The apparent changes to Lula da Silva administration had some directives: (1) to contribute toward the search for greater equilibrium and attenuate unilateralism; (2) to strengthen bilateral and multilateral relations in order to increase the countries weight in political and economical negotiations on an international level; (3) to deepen relations so as to benefit from possibly greater economical, financial, technological and cultural interchange; (4) to avoid agreements that could jeopardise development in the long term. These directives, throughout the first period of the government (2003-2006), probably improving in the second period, implied precise emphasis: (1) a deepening of the South American Community of Nations (SACN); (2) intensification of relations between emerging countries such as India, China, Russia and South Africa; (3) projection at the Doha Round and World Trade Organization, as it was in other international negotiations; (4) maintenance of relations and the development of economic relations with rich countries, including the United States; (5) the undertaking and narrowing of relations with African countries; (6) campaign for the reform of the United Nations Security Council for a permanent seat for Brazil; (7) defence of social objectives allowing for a greater equilibrium between the States and populations.


“Brazil, in the execution of its foreign policy, which is always orientated by constitutional principles, has to react to the political initiatives of the great powers, especially the superpower: the United States. Brazil has to articulate political, economical and technological alliances with peripheral states of the international system to defend and protect its interests. Brazil has to transform its traditional relations with the super powers: relations which find themselves historically unbalanced” (Guimarães, 2006).

the autonomy through diversification seeks to realize adjustments and program changes inspired by the idea of autonomy through distance within a not-so-far international scenario, in various aspects, in the period when the autonomy through participation strategy predominated“Keeping with the same spirit [of IBSA], we are coordinating a group of 20 agricultural exporters from developing countries – G-20, formed at the Ministerial Conference in Cancun, as a voice in favor of a greater liberalization of agricultural trade, contrary to the billions spent in subsidies that distort the market” (Amorim, 2004: 161). Lula da Silva’s foreign policy, maintaining its multilateralism, defends national sovereignty more emphatically than the previous government. This characteristic, in agreement with autonomy through diversification, gained relevance and was interpreted at moments as a sentiment of leadership, in a regional aspect


The Haitian case serves to perfectly exemplify the meaning of autonomy through diversification. Diversification does not only mean the search for relationship alternatives with other States. It also implicates capacity for intervention in areas that are not of its immediate interest. It means intervening in areas that refer to internationally recognized public goods. Brazil chose to assume this responsibility, supported by other countries of the region, as Chile and Argentina, because of its objective that goes beyond costs, and strengthens the country’s international role


The policy of Lula da Silva has risks and in part shows the new geography of world power and economy.

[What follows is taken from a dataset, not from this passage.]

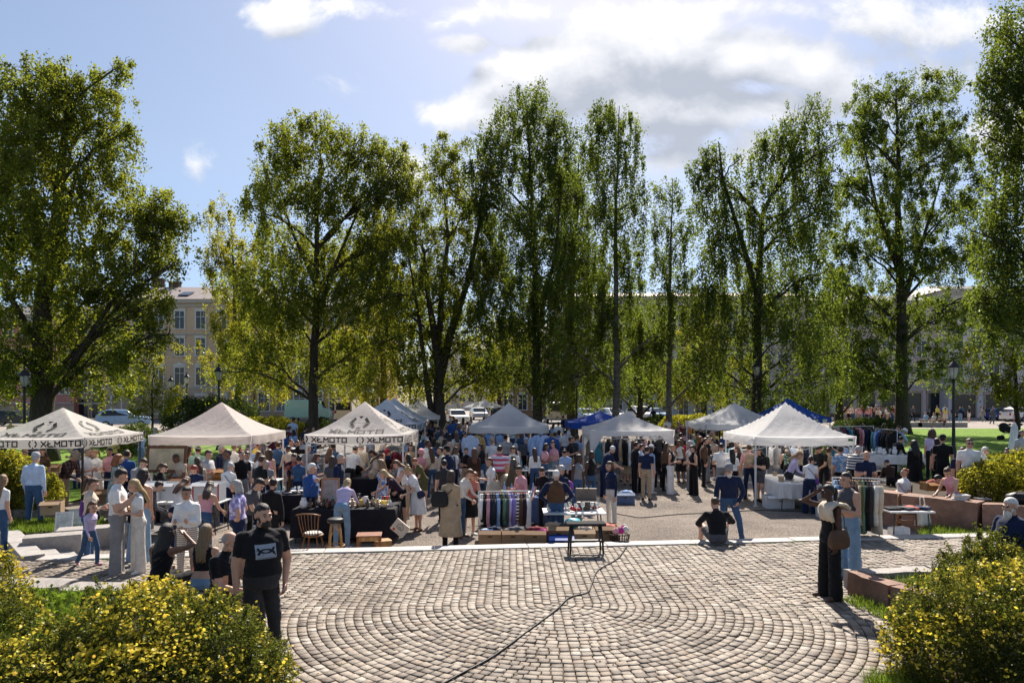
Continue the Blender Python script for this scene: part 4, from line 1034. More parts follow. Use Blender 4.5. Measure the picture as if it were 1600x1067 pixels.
def text_verts(body, size, bold=0.0):
    cu = bpy.data.curves.new('lettering', 'FONT'); cu.body = body; cu.size = size; cu.align_x = 'CENTER'; cu.align_y = 'CENTER'; cu.offset = bold; cu.resolution_u = 3
    cu.space_character = 1.06
    o = bpy.data.objects.new('lettering', cu); me = o.to_mesh()
    vs_ = [v.co.copy() for v in me.vertices]; fs = [tuple(p.vertices) for p in me.polygons]
    o.to_mesh_clear(); bpy.data.objects.remove(o); bpy.data.curves.remove(cu)
    return vs_, fs
def blocky_text(body, h):
    """wide squared-off capitals made of bars: X L M O T O"""
    G = {'X': [((0,0),(1,1)), ((0,1),(.38,.62)), ((.62,.38),(1,0))], 'L': [((0,1),(0,0)), ((0,0),(1,0)), ((-.2,.40),(.42,.62))], 'M': [((0,0),(0,1)), ((0,1),(.5,.45)), ((.5,.45),(1,1)), ((1,1),(1,0))],
         'O': [((0,0),(0,1)), ((0,1),(1,1)), ((1,1),(1,0)), ((1,0),(0,0))], 'T': [((0,1),(1,1)), ((.5,1),(.5,0))]}
    mb = MB(); w = h * .95; x = 0; t = h * .125
    for ch in body:
        for a, b in G[ch]:
            p = Vector((x + a[0] * w, a[1] * h, 0)); q = Vector((x + b[0] * w, b[1] * h, 0)); d = (q - p).normalized(); nn = Vector((-d.y, d.x, 0)) * t; e = d * t
            K = 6
            row = [p - e + (q - p + 2 * e) * (i / K) for i in range(K + 1)]
            mb.add([r + nn for r in row] + [r - nn for r in row], [(i, K + 1 + i, K + 2 + i, i + 1) for i in range(K)])
        x += w * 1.42
    tot = x - w * .42
    return [Vector(v) - Vector((tot / 2, h / 2, 0)) for v in mb.v], mb.f
def logo_verts(s):
    """broken hexagon emblem: two angle brackets with a notch above and a wedge below"""
    out = MB()
    def P(r, a): return Vector((r * cos(R(a)), r * sin(R(a)), 0))
    for sg in (1, -1):
        for a0, a1 in ((8, 58), (-8, -58)):
            pts = []
            hexr = lambda a: .866 / cos(R(((a + 30) % 60) - 30)) if False else 1.0
            p0, p1 = P(s, 0), P(s, 60 if a0 > 0 else -60); i0, i1 = P(s * .66, 0), P(s * .66, 60 if a0 > 0 else -60)
            t0, t1 = .03, .92
            q = [p0.lerp(p1, t0), p0.lerp(p1, t1), i0.lerp(i1, t1), i0.lerp(i1, t0)]
            if sg < 0: q = [Vector((-v.x, v.y, 0)) for v in q]
            n = 5; A = [q[0].lerp(q[1], k / n) for k in range(n + 1)]; B = [q[3].lerp(q[2], k / n) for k in range(n + 1)]
            out.add(A + B, [(k, n + 1 + k, n + 2 + k, k + 1) for k in range(n)])
    out.add([Vector((-.22 * s, .98 * s, 0)), Vector((.22 * s, .98 * s, 0)), Vector((0, .66 * s, 0))], [(0, 1, 2)])
    out.add([Vector((-.26 * s, -.95 * s, 0)), Vector((.26 * s, -.95 * s, 0)), Vector((.13 * s, -.7 * s, 0)), Vector((-.13 * s, -.7 * s, 0))], [(0, 1, 2, 3)])
    return [Vector(v) for v in out.v], out.f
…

Using the Brazilian export percentages, important though unable to explain the complexity of the scenario, we verify that imports from the traditional markets (United States, European Union, Japan, Canada, Mexico and Mercosul) decreased from 79.3% to 67.2%. As for the non-traditional markets (China, Asia Pacific, Africa, Eastern Europe, Middle East, etc.), it increased from 19.7% to 31% in the same period (Prates, 2005: 138).The FTAA is not a destiny for Brazil, but an option, and only worthwhile from the moment it becomes congruent with the country’s development project” (Lafer, 2002). Lula da Silva, before the presidential elections in 2002, opposed what he called an “annexation project” of the Latin American continent by the United States (Lula da Silva, 2002a), a vision shared with future representatives of the Brazilian bureaucratic decision making staff (Guimarães, 1999: 119-120).

“We instruct our ministers to assure that the negotiations of the FTAA agreement be concluded in January 2005 at latest […]. This will be the key element towards economic growth and prosperity in the hemisphere, which contributes to the block’s ample objectives. The agreement should be balanced, of wide reach, and consistent with the rules and disciplines of the World Trade Organization (WTO) and should constitute into one commitment. We give great importance to the elaboration of an agreement that takes into consideration the differences in the size and development level of the participating economies” (FTAA, 2001).

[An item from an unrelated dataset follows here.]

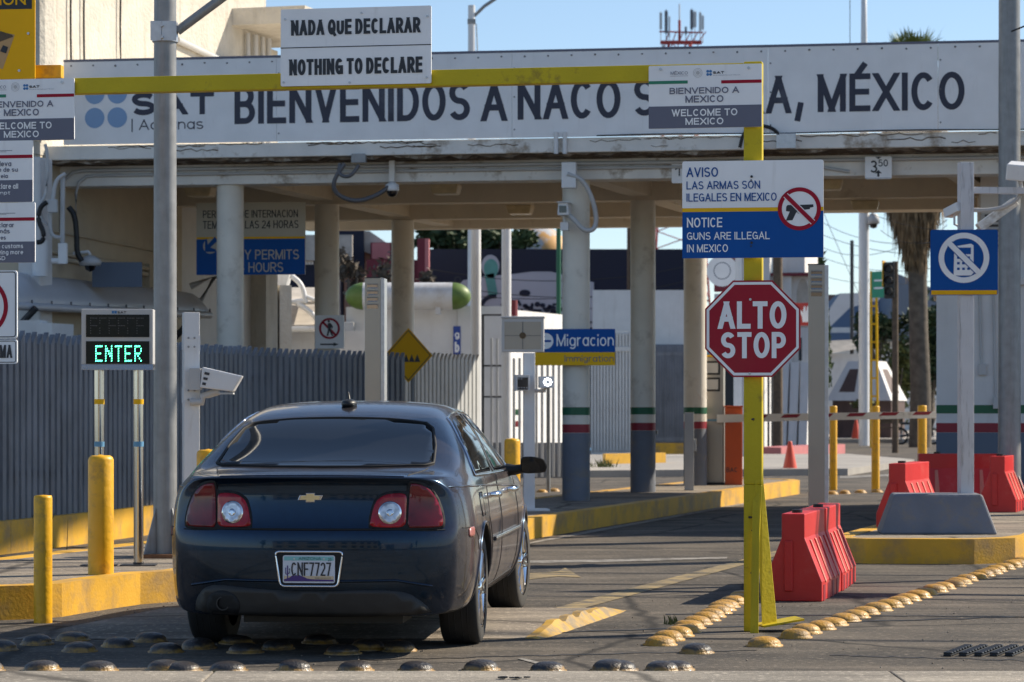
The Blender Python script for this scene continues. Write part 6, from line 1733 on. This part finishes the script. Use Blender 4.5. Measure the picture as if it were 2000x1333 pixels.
m = MB(); m.bx(.03, .07, -.02, .02, 0, 3.0).bx(.40, .45, -.02, .02, 0, 3.1).bx(.03, .45, -.02, .02, 1.55, 1.58).bx(.03, .45, -.02, .02, 2.10, 2.13).bx(.03, .45, -.02, .02, 3.0, 3.03); m.build('gate_frame', 'dark_steel', o)
MB().bx(0, 1.7, .35, .38, .12, .75).build('base_sheet', 'column_grey', o)
o = tag(MB().cyl((0, 0, 0), (0, 0, .28), .09, n=14).build('red_post_cap', 'maroon', None, W(1001, 618, 48.5)), 'small red cap on a post above the reader box', 'cap')
# right street side
d = 99
o = thing('white_church', 'white stucco church like building with arch behind the stop sign', 'building', ((1498 - CX) / F * d, d, 0), R(-14))
sx = d / F
wz = lambda py: H + (HY - py) / F * d
MB().bx(0, 48 * sx, 0, 1.6, 0, wz(538)).build('wall', 'wall_white', o)
MB().bx(48 * sx, 96 * sx, .3, 1.5, 0, wz(540)).build('side_wall', 'wall_white', o)
MB().bx(6 * sx, 70 * sx, .4, 4, wz(536), wz(490)).build('upper_wall', 'wall_white', o)
MB().bx(-.1, 102 * sx, -.15, 1.7, wz(540), wz(534)).build('cornice', 'maroon', o)
ar = [(68 * sx + .22 * math.cos(t), wz(575) + .55 * math.sin(t)) for t in [i * PI / 10 for i in range(11)]]
MB().flat([(68 * sx - .22, wz(640)), (68 * sx + .22, wz(640))] + ar, .29).build('arch_opening', 'tile_pale', o)
MB().bx(-.1, 8 * sx, -.3, .1, 0, wz(500)).build('pier', 'wall_white', o); MB().bx(18 * sx, 26 * sx, -.3, .1, 0, wz(530)).build('pier', 'wall_white', o)
MB().bx(60 * sx, 66 * sx, .28, .295, wz(705), wz(660)).build('window', 'glass_dark', o)
for i in range(3):
    m = MB(); a = (28 + i * 20) * sx; m.hexa([(a, -.9, 0), (a + .3, -.9, 0), (a + .3, 0, 0), (a, 0, 0), (a, -.1, 3.0), (a + .3, -.1, 3.0), (a + .3, 0, 3.0), (a, 0, 3.0)]); m.build('buttress', 'wall_white', o)
s = Sign('hand_sign', 'red sign with a white hand shape right of the stop sign', 'sign', 1548, 1610, 592, 636, 92, R(-14), th=.15)
s.panel('tower_red').poly([(.32, .85), (.30, .62), (.25, .45), (.18, .28), (.22, .25), (.32, .42), (.36, .15), (.41, .15), (.42, .42), (.47, .12), (.52, .14), (.50, .48), (.56, .30), (.60, .32), (.56, .62), (.52, .85)][::-1], 'sign_white', 'hand'); s.done()
s = Sign('round_shop_sign', 'maroon board with a large white disc half behind the stop sign', 'sign', 1395, 1436, 496, 570, 70, R(-14), th=.2)
s.panel('maroon').disc(.38, .45, .40, 'sign_white', 'disc').ring(.38, .45, .20, .22, 'sign_grey', 'disc', 2)
s.mb('post', 'white_steel').cyl((.33, .1, -5.2), (.33, .1, .5), .12).cyl((.5, .1, -5.2), (.5, .1, .5), .05); s.done()
d = 88
o = thing('glass_shop', 'white shop front with dark window bars behind the orange barrier machine', 'building', ((1395 - CX) / F * d, d, 0), R(-12))
MB().bx(0, 1.6, 0, 5, 0, 5.0).build('wall', 'wall_white', o)
MB().bx(.18, .85, -.02, -.004, 1.0, 3.6).build('window', 'glass_dark', o)
MB().bx(1.7, 1.76, -.05, .05, 0, 4.5).build('mullion', 'dark_steel', o); MB().bx(1.82, 1.86, -.05, .05, 0, 4.5).build('mullion', 'dark_steel', o)
pole('brown wooden utility pole left of the white church', 1509, 1529, 300, 86, 'wood_pole', 'utility_pole', 'pole', 'wooden utility poles')
pole('bare wooden pole between the yellow ladder and the palm', 1742, 1755, 511, 84, 'wood_pole', 'utility_pole', 'pole', 'wooden utility poles')
pole('dark iron pole behind the navy wall near the second white column', 1224, 1237, 400, 98, 'wood_pole', 'utility_pole', 'pole', 'wooden utility poles')
pole('thin distant pole on the skyline above the blue grey roof', 1660, 1668, 470, 130, 'dark_steel', 'utility_pole', 'pole', 'wooden utility poles')
zp_ = lambda py: H + (HY - py) / F * 100
o = tag(MB().lathe([(.195, 0), (.19, zp_(380)), (.11, zp_(60)), (.09, zp_(-90)), (0, zp_(-90))], 20).build('camera_pole', 'white_steel', None, (W(1687.5, 0, 100).x, 100, 0)), 'tall white pole carrying a dome camera by the monument', 'pole')
o = thing('dome_camera', 'hanging dome camera near the top of the tall white pole', 'camera', W(1706, 432, 99.8))
MB().lathe([(.0, .28), (.12, .26), (.22, .1), (.22, -.1), (0, -.1)], 16).tube([(-.3, 0, .3), (-.1, 0, .38), (0, 0, .28)], .05).build('housing', 'pvc_grey', o)
MB().lathe([(.16, -.1), (.12, -.24), (0, -.28)], 14).build('lens_dome', 'lens_black', o)
# monument with plaques
d = 112
o = thing('monument', 'white sloping monument base with two brown plaques on the plaza', 'monument', ((1620 - CX) / F * d, d, .1), R(-24))
k = d / F; h0, h1 = H - (783 - HY) / F * d - .1, H + (HY - 706) / F * d - .1
MB().bx(.1, 2.55, .1, 2.1, 0, h0).build('plinth', 'brown_plaque', o)
MB().taper(-.1, 2.6, -.1, 2.3, h0, h1, .75, .5, .75, .5).build('body', 'wall_white', o)
m = MB(); f = lambda u, v: (-.1 + 2.7 * u + .75 * v * (1 - 2 * u) * 1.0, -.1 + .5 * v - .012, h0 + (h1 - h0) * v)
m.add([f(.14, .22), f(.42, .22), f(.42, .80), f(.18, .80)], [(0, 1, 2, 3)])
g = lambda u, v: (2.6 - .75 * v + .012, -.1 + 2.4 * u + .5 * v * (1 - 2 * u), h0 + (h1 - h0) * v)
m.add([g(.2, .2), g(.75, .2), g(.7, .8), g(.25, .8)], [(0, 1, 2, 3)]); m.build('plaque', 'brown_plaque', o)
# bench, motorcycle
d = 107
o = thing('park_bench', 'brown slatted bench on the plaza left of the motorcycle', 'bench', (W(1735, 0, d).x, d, .16), R(-10))
MB().bx(-.55, .55, -.25, .2, .42, .47).build('seat', 'wood_pole', o); MB().bx(-.55, .55, .2, .25, .6, .95).build('backrest', 'wood_pole', o)
for x in (-.5, .5): MB().bx(x - .03, x + .03, -.22, .25, 0, .42).bx(x - .03, x + .03, .2, .25, .424, .95).build('leg', 'dark_steel', o)
d = 103
o = thing('motorcycle', 'parked motorcycle with a red tank beside the palm trunk', 'motorcycle', (W(1790, 0, d).x, d, .0), R(8))
for x in (-.62, .62):
    m = MB(); m.tube([(x + .28 * math.cos(a), 0, .31 + .28 * math.sin(a)) for a in [i * PI / 12 for i in range(24)]], .045, 8, True); wl = m.build('wheel', 'tyre', o)
    m = MB()
    for i in range(6): a = i * PI / 3; m.tube([(x, 0, .31), (x + .27 * math.cos(a), 0, .31 + .27 * math.sin(a))], .012, 5)
    m.build('spokes', 'galvanised_bright', wl)
MB().tube([(.62, 0, .31), (.42, 0, .95), (.36, 0, 1.1)], .035).tube([(-.62, 0, .31), (-.1, 0, .4), (.35, 0, .8)], .04).build('frame', 'dark_steel', o)
MB().sphere((.12, 0, .82), .18, 14, 10, (1.4, .7, .8)).build('fuel_tank', 'maroon', o); MB().bx(-.6, -.05, -.12, .12, .74, .84).build('saddle', 'black_plastic', o, bevel=.03)
MB().bx(-.15, .2, -.13, .13, .3, .62).build('engine', 'galvanised', o, bevel=.03); MB().tube([(.30, -.32, 1.1), (.36, 0, 1.08), (.30, .32, 1.1)], .02).sphere((.48, 0, .95), .1, 12, 8).build('handlebar', 'dark_steel', o)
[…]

the idea of autonomy through diversification left aside the mere technical negotiations to defend national sovereignty and interest, with a more critical outlook on the advantages and disadvantages of free trade in an asymmetric situation in relation to the rich countries. The internal difficulties and resistances encountered by the Lula da Silva government when it comes to foreign policy, comes from the complexity to determine priorities and setting clear and specific national goals. In democratic regimes, the national interests are formed from the preferences of the different groups within the State. In this way, the intra-bureaucratic conflicts reflect the preferential differences that exist in society, and the global discrepant views expressed by the civil servants of the State that contribute toward the foreign policy. In contemporary Brazil, foreign policy goals are collaboratively established by political leaders and staff of the ministry of Foreign Affairs and that of other ministries and national institutions, such as Development, Industry and Commerce, Agriculture, Finance, Environment and the Central Bank.


“We are deeply committed toward the integration of South America [...]. We believe in an ample process of political, social and cultural approximation between countries of the region, primarily through the Mercosul. [...] the Mercosul is a strategic Project and there is a political will of all integrating nations for its deepening” (Lula da Silva, 2002b).